Alpine Garden Society

Ulster Group

                      Plant of the Month - November 2014
                                Sempervivum montanum v stiriacum "Lloyd Praeger"  - by George Gordon
 
Despite being one of Ireland’s foremost botanists, there are few plants now readily available to gardeners that have been named after Robert Lloyd Praeger. Born in Holywood Co Down in 1865 he spent much of his life in Dublin where he had a garden in Rathgar. Of particular interest to Praeger was the Family Crassulaceae and he travelled extensively to see them in the wild, including the Canary Islands, Madeira, The Alps and The Balkans. This culminated in the publication in 1932 of “An Account of the Sempervivum Group”. The copyright of this lies with a German publisher and is still available today, although there has been much revision in the nomenclature.
Plants he collected, or was given, were grown in his own garden or given to Glasnevin Botanic Garden in Dublin, and Charles Nelson in “A Heritage of Beauty” describes a full list.

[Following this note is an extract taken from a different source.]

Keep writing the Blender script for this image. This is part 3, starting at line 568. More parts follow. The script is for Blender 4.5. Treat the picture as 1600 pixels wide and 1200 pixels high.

 Although none of the plants mentioned there can be traced directly to Praeger, Nelson considered some at Glasnevin might well be survivors of the original collections.

 
Sempervivum montanum v stiriacum comes from the Eastern Alps and I have had it for many years. “Lloyd Praeger” has larger, flatter rosettes than the type and has red/brown tips to the leaves in summer. Like most Sempervivums it is easy to grow and propagate and (coming from The Alps) is totally hardy in Ireland. If it has a fault it is that the stout stems leave spaces between the rosettes.
The National Collection of Sempervivums is held by Fernwood Nursery in Devon. They list a Sempervivum montanum v stiriacum “Lloyd Praeger” as above and also a montanum v stiriacum x cantabricum “Lloyd Praeger” of garden origin. Perhaps they refer to the same plant, the origin of which was at Praeger’s garden in Rathgar.
Praeger was also a prolific writer and his best-known work, “The Way that I Went” has been continuously in print since 1937. It is worth looking out for any of the others. He describes, for instance, botanising in the Canary Islands in the 1920’s “when there were few roads and fewer hotels”. Travel was by camel and donkey. There have been some changes since !
Praeger also collected many varieties of ferns in Co. Down and Co. Antrim, principally Soft Shield-ferns (Polystichum setiferum). I wonder if any of those have survived?  Dabeoica cantabrica “Praegerae”, a heath discovered at Errisbeg in Connemara,  is named after his wife Hedi and seems to be getting rarer now. There is only a single supplier listed in the RHS Plantfinder.
There is a direct link between Robert Lloyd Praeger and the Ulster Group of the Alpine Garden Society through one of our members, Margaret Kennedy, as she had the privilege of meeting him when she was a child.